## TASK DIRECTIONS
Each line from the beginning of the data below through the line containing "S.view_settings.exposure = 0.5" should be repeated exactly, please.

## INFORMATION SUPPLIED
══════════

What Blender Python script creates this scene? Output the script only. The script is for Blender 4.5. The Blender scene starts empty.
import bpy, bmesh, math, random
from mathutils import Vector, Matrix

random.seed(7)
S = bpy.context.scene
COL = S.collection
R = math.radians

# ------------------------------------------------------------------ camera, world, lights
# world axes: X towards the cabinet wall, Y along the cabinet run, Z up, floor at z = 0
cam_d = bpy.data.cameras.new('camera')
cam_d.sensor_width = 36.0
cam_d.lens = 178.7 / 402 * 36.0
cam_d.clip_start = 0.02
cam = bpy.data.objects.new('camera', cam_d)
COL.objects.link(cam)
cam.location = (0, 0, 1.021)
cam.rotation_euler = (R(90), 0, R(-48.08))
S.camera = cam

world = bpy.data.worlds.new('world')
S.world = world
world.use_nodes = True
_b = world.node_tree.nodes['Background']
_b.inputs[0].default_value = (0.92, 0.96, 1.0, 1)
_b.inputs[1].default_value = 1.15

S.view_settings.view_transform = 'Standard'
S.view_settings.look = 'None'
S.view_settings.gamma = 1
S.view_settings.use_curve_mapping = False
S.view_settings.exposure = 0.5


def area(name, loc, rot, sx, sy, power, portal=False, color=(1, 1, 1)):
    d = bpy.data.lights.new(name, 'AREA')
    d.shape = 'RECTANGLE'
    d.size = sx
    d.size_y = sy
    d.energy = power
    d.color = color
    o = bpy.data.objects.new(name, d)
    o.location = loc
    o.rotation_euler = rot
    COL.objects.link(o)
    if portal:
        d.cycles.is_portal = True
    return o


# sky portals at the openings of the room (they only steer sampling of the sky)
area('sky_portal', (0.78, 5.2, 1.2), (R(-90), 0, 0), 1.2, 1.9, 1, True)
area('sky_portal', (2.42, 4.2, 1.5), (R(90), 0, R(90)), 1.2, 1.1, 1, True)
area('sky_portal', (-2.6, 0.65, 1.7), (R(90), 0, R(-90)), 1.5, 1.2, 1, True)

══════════

## ANSWER BELOW
What Blender Python script creates this scene? Output the script only. The script is for Blender 4.5. The Blender scene starts empty.
import bpy, bmesh, math, random
from mathutils import Vector, Matrix

random.seed(7)
S = bpy.context.scene
COL = S.collection
R = math.radians

# ------------------------------------------------------------------ camera, world, lights
# world axes: X towards the cabinet wall, Y along the cabinet run, Z up, floor at z = 0
cam_d = bpy.data.cameras.new('camera')
cam_d.sensor_width = 36.0
cam_d.lens = 178.7 / 402 * 36.0
cam_d.clip_start = 0.02
cam = bpy.data.objects.new('camera', cam_d)
COL.objects.link(cam)
cam.location = (0, 0, 1.021)
cam.rotation_euler = (R(90), 0, R(-48.08))
S.camera = cam

world = bpy.data.worlds.new('world')
S.world = world
world.use_nodes = True
_b = world.node_tree.nodes['Background']
_b.inputs[0].default_value = (0.92, 0.96, 1.0, 1)
_b.inputs[1].default_value = 1.15

S.view_settings.view_transform = 'Standard'
S.view_settings.look = 'None'
S.view_settings.gamma = 1
S.view_settings.use_curve_mapping = False
S.view_settings.exposure = 0.5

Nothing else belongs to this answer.